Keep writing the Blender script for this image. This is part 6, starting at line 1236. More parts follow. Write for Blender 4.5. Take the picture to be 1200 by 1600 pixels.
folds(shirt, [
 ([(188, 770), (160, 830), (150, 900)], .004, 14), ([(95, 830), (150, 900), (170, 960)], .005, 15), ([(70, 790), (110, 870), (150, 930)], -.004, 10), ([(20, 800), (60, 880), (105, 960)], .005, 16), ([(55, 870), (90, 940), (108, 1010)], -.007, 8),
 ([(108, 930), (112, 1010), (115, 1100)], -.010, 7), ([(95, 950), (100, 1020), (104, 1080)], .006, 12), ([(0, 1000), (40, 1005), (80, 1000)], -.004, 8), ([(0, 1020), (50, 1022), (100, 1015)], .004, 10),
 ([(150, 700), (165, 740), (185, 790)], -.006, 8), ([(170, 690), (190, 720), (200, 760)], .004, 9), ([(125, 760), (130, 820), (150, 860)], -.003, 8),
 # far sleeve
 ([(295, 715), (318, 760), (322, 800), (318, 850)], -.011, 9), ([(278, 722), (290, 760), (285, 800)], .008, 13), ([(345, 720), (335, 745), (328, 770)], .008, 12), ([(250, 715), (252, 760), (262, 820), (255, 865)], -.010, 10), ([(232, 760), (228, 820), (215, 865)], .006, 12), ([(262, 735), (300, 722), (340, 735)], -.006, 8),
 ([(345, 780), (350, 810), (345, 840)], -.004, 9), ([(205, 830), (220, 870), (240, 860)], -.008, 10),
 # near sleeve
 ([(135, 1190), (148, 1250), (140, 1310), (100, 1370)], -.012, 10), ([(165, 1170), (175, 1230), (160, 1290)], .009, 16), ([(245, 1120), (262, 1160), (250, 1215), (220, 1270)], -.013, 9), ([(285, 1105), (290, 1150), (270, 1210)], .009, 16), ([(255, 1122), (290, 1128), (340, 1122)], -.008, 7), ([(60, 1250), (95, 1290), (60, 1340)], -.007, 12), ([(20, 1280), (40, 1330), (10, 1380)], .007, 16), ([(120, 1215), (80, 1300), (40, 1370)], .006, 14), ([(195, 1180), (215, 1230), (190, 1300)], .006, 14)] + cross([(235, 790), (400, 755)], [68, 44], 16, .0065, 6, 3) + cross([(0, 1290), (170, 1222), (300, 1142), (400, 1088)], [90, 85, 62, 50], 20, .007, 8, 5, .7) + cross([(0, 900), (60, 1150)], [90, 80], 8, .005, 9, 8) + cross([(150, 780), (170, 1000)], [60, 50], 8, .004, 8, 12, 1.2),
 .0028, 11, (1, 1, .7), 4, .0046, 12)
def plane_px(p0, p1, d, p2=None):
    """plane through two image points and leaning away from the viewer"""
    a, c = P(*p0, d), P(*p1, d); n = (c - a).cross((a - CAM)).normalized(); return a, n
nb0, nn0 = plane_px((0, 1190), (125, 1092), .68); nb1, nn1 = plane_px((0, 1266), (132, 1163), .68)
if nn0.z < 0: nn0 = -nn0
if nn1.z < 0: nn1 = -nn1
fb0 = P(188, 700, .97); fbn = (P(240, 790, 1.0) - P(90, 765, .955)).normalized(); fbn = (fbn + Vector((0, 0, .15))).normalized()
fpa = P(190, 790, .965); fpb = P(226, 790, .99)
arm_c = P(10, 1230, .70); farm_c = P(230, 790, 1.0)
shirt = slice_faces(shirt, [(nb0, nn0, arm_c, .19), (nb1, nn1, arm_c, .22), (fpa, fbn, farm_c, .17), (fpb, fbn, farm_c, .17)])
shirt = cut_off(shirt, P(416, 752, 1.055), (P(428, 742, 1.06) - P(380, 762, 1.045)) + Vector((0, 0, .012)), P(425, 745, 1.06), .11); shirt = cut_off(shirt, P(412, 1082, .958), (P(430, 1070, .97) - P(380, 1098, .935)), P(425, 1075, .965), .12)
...
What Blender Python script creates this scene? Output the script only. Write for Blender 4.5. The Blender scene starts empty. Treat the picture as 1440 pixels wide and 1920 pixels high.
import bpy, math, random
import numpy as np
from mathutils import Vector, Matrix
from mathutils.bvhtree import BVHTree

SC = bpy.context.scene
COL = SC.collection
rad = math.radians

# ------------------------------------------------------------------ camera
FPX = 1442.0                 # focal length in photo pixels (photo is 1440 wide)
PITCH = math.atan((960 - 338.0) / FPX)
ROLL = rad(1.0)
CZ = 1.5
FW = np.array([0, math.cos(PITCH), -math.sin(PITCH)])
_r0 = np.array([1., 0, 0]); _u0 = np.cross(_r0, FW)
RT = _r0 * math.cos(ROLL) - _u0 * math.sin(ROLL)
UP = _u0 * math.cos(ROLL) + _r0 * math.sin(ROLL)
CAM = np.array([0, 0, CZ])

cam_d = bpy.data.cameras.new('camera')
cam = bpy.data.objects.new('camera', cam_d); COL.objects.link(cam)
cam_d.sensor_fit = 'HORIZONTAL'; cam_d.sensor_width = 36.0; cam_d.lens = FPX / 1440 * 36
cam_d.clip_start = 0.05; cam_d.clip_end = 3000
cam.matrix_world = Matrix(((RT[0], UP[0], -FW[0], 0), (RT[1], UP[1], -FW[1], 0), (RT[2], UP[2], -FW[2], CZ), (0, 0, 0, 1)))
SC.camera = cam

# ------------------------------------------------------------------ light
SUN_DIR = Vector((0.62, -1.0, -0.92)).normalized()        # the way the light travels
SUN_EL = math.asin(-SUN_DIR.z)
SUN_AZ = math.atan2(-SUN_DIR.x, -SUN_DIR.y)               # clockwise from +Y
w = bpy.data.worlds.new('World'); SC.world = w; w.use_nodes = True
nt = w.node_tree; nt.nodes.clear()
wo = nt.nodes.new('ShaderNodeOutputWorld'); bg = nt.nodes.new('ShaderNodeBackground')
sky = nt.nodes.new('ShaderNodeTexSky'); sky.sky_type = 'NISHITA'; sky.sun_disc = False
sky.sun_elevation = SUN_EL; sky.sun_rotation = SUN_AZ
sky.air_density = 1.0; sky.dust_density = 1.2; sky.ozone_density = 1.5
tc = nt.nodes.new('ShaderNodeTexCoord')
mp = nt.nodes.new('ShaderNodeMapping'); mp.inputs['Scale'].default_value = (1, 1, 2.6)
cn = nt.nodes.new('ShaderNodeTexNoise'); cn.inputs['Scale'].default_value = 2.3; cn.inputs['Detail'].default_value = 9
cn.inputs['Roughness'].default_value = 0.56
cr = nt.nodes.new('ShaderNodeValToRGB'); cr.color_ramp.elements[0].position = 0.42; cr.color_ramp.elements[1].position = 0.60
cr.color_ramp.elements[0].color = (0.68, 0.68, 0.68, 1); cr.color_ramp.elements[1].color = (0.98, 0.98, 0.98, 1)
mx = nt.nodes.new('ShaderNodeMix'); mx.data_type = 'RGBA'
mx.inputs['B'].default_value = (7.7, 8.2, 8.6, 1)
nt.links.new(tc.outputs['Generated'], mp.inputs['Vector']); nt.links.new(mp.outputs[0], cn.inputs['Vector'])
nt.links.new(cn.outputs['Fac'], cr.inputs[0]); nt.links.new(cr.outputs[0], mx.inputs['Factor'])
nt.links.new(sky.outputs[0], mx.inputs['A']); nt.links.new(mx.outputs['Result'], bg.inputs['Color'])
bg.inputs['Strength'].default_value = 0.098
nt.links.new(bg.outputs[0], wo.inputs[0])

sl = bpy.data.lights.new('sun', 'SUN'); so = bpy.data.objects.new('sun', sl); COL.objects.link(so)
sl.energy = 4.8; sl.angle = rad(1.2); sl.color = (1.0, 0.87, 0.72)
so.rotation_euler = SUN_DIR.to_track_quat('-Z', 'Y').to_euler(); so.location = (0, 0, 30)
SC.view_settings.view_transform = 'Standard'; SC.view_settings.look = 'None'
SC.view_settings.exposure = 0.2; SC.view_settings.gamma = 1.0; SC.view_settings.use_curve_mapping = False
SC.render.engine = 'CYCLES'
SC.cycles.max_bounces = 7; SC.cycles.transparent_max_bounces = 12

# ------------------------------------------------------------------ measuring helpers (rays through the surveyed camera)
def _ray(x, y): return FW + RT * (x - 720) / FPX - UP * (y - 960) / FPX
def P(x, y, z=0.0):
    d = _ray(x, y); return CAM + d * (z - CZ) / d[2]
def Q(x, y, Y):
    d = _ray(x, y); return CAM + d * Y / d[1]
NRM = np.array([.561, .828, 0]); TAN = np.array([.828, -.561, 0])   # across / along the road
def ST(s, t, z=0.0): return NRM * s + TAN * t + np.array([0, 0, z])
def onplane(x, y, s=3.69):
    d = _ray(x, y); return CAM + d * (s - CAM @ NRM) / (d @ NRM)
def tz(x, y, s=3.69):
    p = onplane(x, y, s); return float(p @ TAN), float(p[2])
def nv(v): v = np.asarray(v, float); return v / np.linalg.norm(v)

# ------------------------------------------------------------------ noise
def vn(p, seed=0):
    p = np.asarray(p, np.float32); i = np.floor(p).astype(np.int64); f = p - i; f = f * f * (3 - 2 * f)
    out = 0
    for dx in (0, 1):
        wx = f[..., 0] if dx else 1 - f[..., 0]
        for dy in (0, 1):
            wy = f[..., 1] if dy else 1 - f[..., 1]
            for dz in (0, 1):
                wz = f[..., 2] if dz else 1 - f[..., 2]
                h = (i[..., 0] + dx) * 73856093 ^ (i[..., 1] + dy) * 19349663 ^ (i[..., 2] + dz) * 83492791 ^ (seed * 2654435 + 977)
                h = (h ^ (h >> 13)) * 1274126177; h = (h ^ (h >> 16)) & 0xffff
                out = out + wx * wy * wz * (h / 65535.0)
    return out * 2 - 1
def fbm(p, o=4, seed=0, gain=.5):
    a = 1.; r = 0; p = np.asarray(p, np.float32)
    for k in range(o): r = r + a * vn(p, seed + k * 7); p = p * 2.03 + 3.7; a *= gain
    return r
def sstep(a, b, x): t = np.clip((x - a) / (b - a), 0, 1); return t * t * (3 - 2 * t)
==
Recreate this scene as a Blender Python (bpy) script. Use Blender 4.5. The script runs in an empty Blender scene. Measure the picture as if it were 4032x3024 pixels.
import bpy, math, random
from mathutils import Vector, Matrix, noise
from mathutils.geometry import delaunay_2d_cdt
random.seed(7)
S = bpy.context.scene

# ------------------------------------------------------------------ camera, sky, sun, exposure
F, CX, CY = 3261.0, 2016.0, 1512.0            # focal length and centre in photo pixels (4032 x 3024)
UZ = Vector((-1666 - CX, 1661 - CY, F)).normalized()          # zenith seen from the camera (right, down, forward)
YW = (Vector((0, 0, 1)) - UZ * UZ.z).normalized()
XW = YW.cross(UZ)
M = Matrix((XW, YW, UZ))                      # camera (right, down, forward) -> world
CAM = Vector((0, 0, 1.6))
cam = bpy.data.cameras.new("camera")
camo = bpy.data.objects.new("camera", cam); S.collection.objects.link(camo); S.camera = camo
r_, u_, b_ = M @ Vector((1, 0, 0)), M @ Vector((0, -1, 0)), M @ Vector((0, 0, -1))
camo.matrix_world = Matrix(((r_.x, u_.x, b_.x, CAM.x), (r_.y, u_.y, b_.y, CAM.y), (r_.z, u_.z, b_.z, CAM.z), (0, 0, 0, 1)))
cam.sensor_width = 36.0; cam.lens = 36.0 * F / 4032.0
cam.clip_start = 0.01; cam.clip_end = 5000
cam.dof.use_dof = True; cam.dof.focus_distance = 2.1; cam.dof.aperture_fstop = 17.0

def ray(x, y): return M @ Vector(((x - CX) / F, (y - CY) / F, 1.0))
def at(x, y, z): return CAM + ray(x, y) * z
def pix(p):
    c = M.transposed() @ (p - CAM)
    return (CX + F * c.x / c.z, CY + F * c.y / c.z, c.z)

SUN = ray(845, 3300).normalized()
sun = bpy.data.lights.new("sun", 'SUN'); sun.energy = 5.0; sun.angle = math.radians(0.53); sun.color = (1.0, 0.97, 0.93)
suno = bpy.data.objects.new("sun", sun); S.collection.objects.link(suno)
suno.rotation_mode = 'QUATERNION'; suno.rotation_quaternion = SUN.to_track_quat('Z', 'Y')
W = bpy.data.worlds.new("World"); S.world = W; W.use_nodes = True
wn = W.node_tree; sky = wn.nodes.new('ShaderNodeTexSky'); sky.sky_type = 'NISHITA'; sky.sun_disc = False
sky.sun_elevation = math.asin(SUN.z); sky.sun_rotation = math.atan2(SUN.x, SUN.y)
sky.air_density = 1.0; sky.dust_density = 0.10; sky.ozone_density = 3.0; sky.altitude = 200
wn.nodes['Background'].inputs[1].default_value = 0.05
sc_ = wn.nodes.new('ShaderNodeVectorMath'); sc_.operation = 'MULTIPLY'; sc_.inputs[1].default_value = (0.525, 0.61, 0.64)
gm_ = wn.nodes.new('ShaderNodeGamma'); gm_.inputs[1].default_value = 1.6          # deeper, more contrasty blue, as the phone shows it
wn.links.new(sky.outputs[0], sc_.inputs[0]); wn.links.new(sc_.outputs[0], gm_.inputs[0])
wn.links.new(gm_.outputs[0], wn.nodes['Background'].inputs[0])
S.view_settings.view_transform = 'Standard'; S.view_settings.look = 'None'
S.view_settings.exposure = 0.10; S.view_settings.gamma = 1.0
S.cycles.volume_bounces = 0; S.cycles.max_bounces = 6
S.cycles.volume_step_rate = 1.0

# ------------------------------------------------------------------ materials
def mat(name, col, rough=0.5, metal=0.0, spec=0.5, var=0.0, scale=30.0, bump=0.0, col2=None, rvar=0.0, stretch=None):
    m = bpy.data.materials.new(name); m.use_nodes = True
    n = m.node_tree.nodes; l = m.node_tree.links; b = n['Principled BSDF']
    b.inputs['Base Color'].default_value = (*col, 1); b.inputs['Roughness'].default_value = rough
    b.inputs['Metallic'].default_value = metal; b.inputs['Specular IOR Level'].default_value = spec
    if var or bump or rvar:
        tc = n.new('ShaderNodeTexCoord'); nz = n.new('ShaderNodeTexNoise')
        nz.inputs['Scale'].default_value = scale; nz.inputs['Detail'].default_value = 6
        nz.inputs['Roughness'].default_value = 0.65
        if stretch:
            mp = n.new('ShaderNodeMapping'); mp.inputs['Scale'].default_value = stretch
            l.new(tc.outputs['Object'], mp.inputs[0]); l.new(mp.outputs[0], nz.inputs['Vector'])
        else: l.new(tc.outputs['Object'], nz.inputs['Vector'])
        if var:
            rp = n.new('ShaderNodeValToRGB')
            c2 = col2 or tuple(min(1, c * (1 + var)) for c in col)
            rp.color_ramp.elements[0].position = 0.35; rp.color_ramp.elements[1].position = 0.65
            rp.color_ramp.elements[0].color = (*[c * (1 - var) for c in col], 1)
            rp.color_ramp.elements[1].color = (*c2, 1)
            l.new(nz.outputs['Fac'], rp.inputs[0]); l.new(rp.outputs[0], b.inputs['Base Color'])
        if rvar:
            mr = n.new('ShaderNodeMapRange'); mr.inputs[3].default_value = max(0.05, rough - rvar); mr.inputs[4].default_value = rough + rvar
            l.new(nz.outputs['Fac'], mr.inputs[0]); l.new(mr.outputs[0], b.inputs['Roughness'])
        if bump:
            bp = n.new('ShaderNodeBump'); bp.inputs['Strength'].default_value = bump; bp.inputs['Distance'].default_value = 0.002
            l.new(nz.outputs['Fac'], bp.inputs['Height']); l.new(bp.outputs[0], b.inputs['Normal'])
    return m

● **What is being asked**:
Every line from the one containing "What Blender Python" through the one containing "from mathutils.bvhtree import BVHTree" is to be given again exactly, both ends included, and no line outside that range.

● **Right answer**:
What Blender Python script creates this scene? Output the script only. Write for Blender 4.5. The Blender scene starts empty. Treat the picture as 1440 pixels wide and 1920 pixels high.
import bpy, math, random
import numpy as np
from mathutils import Vector, Matrix
from mathutils.bvhtree import BVHTree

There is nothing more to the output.